También la forma de ser marginal de Javier Tomeo es extraña. La crítica lo aplaude pero lo ignora en el momento de hablar en serio, los escritores profundos lo desprecian y los lectores lo devoran. Sin embargo, nadie imita a Tomeo, y él tampoco imita a nadie. Se le mira como si su escritura fuese en verdad pasajera y, no obstante, el efecto devastador de sus novelas es bastante duradero. Lo que debiera ocuparnos de la narrativa de Tomeo es una provocación: la provocación del humor. No es secreto para nadie que hoy por hoy la literatura se toma demasiado en serio y da vueltas sobre sí misma con una solemnidad que espanta. Tanto el escritor como el lector culto son sumamente pretensiosos, lo cual produce de vez en cuando obras maestras y casi siempre ladrillos imposibles de digerir, llenos de un realismo patético o una erudición petulante.
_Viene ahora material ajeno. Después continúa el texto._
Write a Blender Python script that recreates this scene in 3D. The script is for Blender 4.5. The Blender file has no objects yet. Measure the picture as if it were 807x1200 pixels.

Y mientras tanto, los libros de Tomeo se agotan, se leen y se pasean a lo largo y ancho del Viejo Continente sin que nadie se atreva a reconocer que su éxito no es privativo de su calidad. ¿Una lección en contra o a favor de la literatura light? Quizá sea, sobre todo, contra la literatura solemne. Tomeo escribe al vapor, ríe, y lo que no sea contar sus cosas se le da un higo. Pero lo hace convencido, al margen de las modas y de los gustos efímeros. Alejado de corrientes de vanguardia tanto como de la ramplonería moralista reimplantada por el Partido Popular, Tomeo retrata una España legítima, poblada con los monstruos patéticos que también habitan este territorio recientemente incorporado al glamour y al brillo internacional.